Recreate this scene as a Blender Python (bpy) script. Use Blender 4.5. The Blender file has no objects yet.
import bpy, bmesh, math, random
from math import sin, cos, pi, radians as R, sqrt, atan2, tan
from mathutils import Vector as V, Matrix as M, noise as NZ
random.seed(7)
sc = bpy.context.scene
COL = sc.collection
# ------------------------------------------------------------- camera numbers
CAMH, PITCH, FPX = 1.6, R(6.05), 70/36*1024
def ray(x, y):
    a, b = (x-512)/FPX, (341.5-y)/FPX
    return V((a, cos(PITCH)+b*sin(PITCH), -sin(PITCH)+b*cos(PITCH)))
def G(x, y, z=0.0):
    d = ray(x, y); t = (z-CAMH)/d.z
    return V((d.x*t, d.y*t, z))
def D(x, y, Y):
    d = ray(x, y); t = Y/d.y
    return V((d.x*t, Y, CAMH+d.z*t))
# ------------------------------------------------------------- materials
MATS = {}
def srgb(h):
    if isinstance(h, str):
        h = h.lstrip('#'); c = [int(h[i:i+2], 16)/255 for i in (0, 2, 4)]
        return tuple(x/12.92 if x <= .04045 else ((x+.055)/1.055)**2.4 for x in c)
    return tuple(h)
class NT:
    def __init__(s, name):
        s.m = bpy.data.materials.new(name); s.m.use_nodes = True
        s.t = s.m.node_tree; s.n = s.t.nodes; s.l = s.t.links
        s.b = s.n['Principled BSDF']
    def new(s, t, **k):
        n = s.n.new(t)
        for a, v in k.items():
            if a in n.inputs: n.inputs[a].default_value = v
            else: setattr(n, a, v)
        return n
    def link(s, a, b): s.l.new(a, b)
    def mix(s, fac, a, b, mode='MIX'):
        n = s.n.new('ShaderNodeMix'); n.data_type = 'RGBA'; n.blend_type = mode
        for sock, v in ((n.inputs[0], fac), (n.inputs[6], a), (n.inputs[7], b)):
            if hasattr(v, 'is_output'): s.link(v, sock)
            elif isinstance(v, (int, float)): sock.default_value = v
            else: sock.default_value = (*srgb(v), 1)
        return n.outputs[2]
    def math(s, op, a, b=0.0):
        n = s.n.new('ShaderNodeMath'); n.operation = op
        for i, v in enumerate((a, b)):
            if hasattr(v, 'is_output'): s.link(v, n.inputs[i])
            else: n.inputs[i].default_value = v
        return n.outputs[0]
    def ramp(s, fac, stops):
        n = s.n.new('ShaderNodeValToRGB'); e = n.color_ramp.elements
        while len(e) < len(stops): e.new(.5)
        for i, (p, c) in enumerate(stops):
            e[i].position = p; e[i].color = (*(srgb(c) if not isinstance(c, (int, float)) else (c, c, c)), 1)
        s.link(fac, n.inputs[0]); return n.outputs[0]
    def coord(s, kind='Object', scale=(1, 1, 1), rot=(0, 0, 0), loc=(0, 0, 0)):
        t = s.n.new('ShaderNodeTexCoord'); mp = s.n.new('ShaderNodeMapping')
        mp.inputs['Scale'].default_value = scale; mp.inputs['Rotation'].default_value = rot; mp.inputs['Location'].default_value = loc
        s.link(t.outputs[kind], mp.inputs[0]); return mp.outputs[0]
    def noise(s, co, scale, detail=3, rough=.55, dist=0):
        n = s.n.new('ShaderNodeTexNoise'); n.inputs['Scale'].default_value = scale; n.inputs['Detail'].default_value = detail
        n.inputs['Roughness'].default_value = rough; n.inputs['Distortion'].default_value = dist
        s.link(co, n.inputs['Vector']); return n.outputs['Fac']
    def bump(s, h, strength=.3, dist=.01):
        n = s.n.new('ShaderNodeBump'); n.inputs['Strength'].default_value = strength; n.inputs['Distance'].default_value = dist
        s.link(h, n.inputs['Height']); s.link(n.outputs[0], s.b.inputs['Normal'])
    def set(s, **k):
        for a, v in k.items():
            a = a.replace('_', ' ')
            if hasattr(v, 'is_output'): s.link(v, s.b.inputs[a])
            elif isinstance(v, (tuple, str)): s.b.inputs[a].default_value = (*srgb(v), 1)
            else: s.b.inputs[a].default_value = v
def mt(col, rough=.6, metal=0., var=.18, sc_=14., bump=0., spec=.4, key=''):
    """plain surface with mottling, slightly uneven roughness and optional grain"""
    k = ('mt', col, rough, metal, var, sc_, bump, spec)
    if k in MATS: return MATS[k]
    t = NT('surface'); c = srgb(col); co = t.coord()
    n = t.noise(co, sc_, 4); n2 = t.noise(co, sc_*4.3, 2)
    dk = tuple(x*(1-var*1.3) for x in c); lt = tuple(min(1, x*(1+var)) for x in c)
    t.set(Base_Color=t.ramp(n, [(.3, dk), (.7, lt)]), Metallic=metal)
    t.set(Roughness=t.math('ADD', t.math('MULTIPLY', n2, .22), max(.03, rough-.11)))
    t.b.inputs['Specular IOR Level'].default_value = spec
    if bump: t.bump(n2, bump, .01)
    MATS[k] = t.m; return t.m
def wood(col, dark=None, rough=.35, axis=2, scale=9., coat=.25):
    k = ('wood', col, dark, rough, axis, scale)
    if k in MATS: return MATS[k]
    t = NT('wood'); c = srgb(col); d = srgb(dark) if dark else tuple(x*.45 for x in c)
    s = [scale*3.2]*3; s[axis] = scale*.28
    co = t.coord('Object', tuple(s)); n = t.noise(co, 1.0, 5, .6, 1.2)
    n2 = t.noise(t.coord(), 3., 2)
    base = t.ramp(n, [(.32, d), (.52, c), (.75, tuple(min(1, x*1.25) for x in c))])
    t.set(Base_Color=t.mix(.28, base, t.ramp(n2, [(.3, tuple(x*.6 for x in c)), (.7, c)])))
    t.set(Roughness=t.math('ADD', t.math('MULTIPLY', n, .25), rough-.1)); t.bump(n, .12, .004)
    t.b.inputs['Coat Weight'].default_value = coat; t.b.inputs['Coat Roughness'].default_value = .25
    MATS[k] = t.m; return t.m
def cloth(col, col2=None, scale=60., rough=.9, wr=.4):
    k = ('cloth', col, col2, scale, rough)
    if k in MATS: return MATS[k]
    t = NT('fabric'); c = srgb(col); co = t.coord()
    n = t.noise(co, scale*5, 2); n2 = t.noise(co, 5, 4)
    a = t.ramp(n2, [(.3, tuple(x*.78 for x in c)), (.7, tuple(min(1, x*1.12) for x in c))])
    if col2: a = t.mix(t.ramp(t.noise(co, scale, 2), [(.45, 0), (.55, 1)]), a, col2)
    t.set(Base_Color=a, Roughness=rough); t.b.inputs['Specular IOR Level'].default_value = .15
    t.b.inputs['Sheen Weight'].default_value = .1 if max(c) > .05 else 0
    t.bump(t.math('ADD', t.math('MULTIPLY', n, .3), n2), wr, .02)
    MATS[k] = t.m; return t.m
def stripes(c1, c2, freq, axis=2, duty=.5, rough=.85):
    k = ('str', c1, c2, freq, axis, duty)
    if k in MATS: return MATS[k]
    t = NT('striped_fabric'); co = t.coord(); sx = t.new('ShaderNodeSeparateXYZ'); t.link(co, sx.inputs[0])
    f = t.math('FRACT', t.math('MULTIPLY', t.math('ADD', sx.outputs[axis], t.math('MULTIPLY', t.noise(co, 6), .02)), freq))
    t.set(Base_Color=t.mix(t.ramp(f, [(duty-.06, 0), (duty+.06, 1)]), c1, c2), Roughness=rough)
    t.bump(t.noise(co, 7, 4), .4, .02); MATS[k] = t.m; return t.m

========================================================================

**Task details**: Please reproduce each line exactly as written.

**Output below**:
Recreate this scene as a Blender Python (bpy) script. Use Blender 4.5. The Blender file has no objects yet.
import bpy, bmesh, math, random
from math import sin, cos, pi, radians as R, sqrt, atan2, tan
from mathutils import Vector as V, Matrix as M, noise as NZ
random.seed(7)
sc = bpy.context.scene
COL = sc.collection
# ------------------------------------------------------------- camera numbers
CAMH, PITCH, FPX = 1.6, R(6.05), 70/36*1024
def ray(x, y):
    a, b = (x-512)/FPX, (341.5-y)/FPX
    return V((a, cos(PITCH)+b*sin(PITCH), -sin(PITCH)+b*cos(PITCH)))
def G(x, y, z=0.0):
    d = ray(x, y); t = (z-CAMH)/d.z
    return V((d.x*t, d.y*t, z))
def D(x, y, Y):
    d = ray(x, y); t = Y/d.y
    return V((d.x*t, Y, CAMH+d.z*t))
# ------------------------------------------------------------- materials
MATS = {}
def srgb(h):
    if isinstance(h, str):
        h = h.lstrip('#'); c = [int(h[i:i+2], 16)/255 for i in (0, 2, 4)]
        return tuple(x/12.92 if x <= .04045 else ((x+.055)/1.055)**2.4 for x in c)
    return tuple(h)
class NT:
    def __init__(s, name):
        s.m = bpy.data.materials.new(name); s.m.use_nodes = True
        s.t = s.m.node_tree; s.n = s.t.nodes; s.l = s.t.links
        s.b = s.n['Principled BSDF']
    def new(s, t, **k):
        n = s.n.new(t)
        for a, v in k.items():
            if a in n.inputs: n.inputs[a].default_value = v
            else: setattr(n, a, v)
        return n
    def link(s, a, b): s.l.new(a, b)
    def mix(s, fac, a, b, mode='MIX'):
        n = s.n.new('ShaderNodeMix'); n.data_type = 'RGBA'; n.blend_type = mode
        for sock, v in ((n.inputs[0], fac), (n.inputs[6], a), (n.inputs[7], b)):
            if hasattr(v, 'is_output'): s.link(v, sock)
            elif isinstance(v, (int, float)): sock.default_value = v
            else: sock.default_value = (*srgb(v), 1)
        return n.outputs[2]
    def math(s, op, a, b=0.0):
        n = s.n.new('ShaderNodeMath'); n.operation = op
        for i, v in enumerate((a, b)):
            if hasattr(v, 'is_output'): s.link(v, n.inputs[i])
            else: n.inputs[i].default_value = v
        return n.outputs[0]
    def ramp(s, fac, stops):
        n = s.n.new('ShaderNodeValToRGB'); e = n.color_ramp.elements
        while len(e) < len(stops): e.new(.5)
        for i, (p, c) in enumerate(stops):
            e[i].position = p; e[i].color = (*(srgb(c) if not isinstance(c, (int, float)) else (c, c, c)), 1)
        s.link(fac, n.inputs[0]); return n.outputs[0]
    def coord(s, kind='Object', scale=(1, 1, 1), rot=(0, 0, 0), loc=(0, 0, 0)):
        t = s.n.new('ShaderNodeTexCoord'); mp = s.n.new('ShaderNodeMapping')
        mp.inputs['Scale'].default_value = scale; mp.inputs['Rotation'].default_value = rot; mp.inputs['Location'].default_value = loc
        s.link(t.outputs[kind], mp.inputs[0]); return mp.outputs[0]
    def noise(s, co, scale, detail=3, rough=.55, dist=0):
        n = s.n.new('ShaderNodeTexNoise'); n.inputs['Scale'].default_value = scale; n.inputs['Detail'].default_value = detail
        n.inputs['Roughness'].default_value = rough; n.inputs['Distortion'].default_value = dist
        s.link(co, n.inputs['Vector']); return n.outputs['Fac']
    def bump(s, h, strength=.3, dist=.01):
        n = s.n.new('ShaderNodeBump'); n.inputs['Strength'].default_value = strength; n.inputs['Distance'].default_value = dist
        s.link(h, n.inputs['Height']); s.link(n.outputs[0], s.b.inputs['Normal'])
    def set(s, **k):
        for a, v in k.items():
            a = a.replace('_', ' ')
            if hasattr(v, 'is_output'): s.link(v, s.b.inputs[a])
            elif isinstance(v, (tuple, str)): s.b.inputs[a].default_value = (*srgb(v), 1)
            else: s.b.inputs[a].default_value = v
def mt(col, rough=.6, metal=0., var=.18, sc_=14., bump=0., spec=.4, key=''):
    """plain surface with mottling, slightly uneven roughness and optional grain"""
    k = ('mt', col, rough, metal, var, sc_, bump, spec)
    if k in MATS: return MATS[k]
    t = NT('surface'); c = srgb(col); co = t.coord()
    n = t.noise(co, sc_, 4); n2 = t.noise(co, sc_*4.3, 2)
    dk = tuple(x*(1-var*1.3) for x in c); lt = tuple(min(1, x*(1+var)) for x in c)
    t.set(Base_Color=t.ramp(n, [(.3, dk), (.7, lt)]), Metallic=metal)
    t.set(Roughness=t.math('ADD', t.math('MULTIPLY', n2, .22), max(.03, rough-.11)))
    t.b.inputs['Specular IOR Level'].default_value = spec
    if bump: t.bump(n2, bump, .01)
    MATS[k] = t.m; return t.m
def wood(col, dark=None, rough=.35, axis=2, scale=9., coat=.25):
    k = ('wood', col, dark, rough, axis, scale)
    if k in MATS: return MATS[k]
    t = NT('wood'); c = srgb(col); d = srgb(dark) if dark else tuple(x*.45 for x in c)
    s = [scale*3.2]*3; s[axis] = scale*.28
    co = t.coord('Object', tuple(s)); n = t.noise(co, 1.0, 5, .6, 1.2)
    n2 = t.noise(t.coord(), 3., 2)
    base = t.ramp(n, [(.32, d), (.52, c), (.75, tuple(min(1, x*1.25) for x in c))])
    t.set(Base_Color=t.mix(.28, base, t.ramp(n2, [(.3, tuple(x*.6 for x in c)), (.7, c)])))
    t.set(Roughness=t.math('ADD', t.math('MULTIPLY', n, .25), rough-.1)); t.bump(n, .12, .004)
    t.b.inputs['Coat Weight'].default_value = coat; t.b.inputs['Coat Roughness'].default_value = .25
    MATS[k] = t.m; return t.m
def cloth(col, col2=None, scale=60., rough=.9, wr=.4):
    k = ('cloth', col, col2, scale, rough)
    if k in MATS: return MATS[k]
    t = NT('fabric'); c = srgb(col); co = t.coord()
    n = t.noise(co, scale*5, 2); n2 = t.noise(co, 5, 4)
    a = t.ramp(n2, [(.3, tuple(x*.78 for x in c)), (.7, tuple(min(1, x*1.12) for x in c))])
    if col2: a = t.mix(t.ramp(t.noise(co, scale, 2), [(.45, 0), (.55, 1)]), a, col2)
    t.set(Base_Color=a, Roughness=rough); t.b.inputs['Specular IOR Level'].default_value = .15
    t.b.inputs['Sheen Weight'].default_value = .1 if max(c) > .05 else 0
    t.bump(t.math('ADD', t.math('MULTIPLY', n, .3), n2), wr, .02)
    MATS[k] = t.m; return t.m
def stripes(c1, c2, freq, axis=2, duty=.5, rough=.85):
    k = ('str', c1, c2, freq, axis, duty)
    if k in MATS: return MATS[k]
    t = NT('striped_fabric'); co = t.coord(); sx = t.new('ShaderNodeSeparateXYZ'); t.link(co, sx.inputs[0])
    f = t.math('FRACT', t.math('MULTIPLY', t.math('ADD', sx.outputs[axis], t.math('MULTIPLY', t.noise(co, 6), .02)), freq))
    t.set(Base_Color=t.mix(t.ramp(f, [(duty-.06, 0), (duty+.06, 1)]), c1, c2), Roughness=rough)
    t.bump(t.noise(co, 7, 4), .4, .02); MATS[k] = t.m; return t.m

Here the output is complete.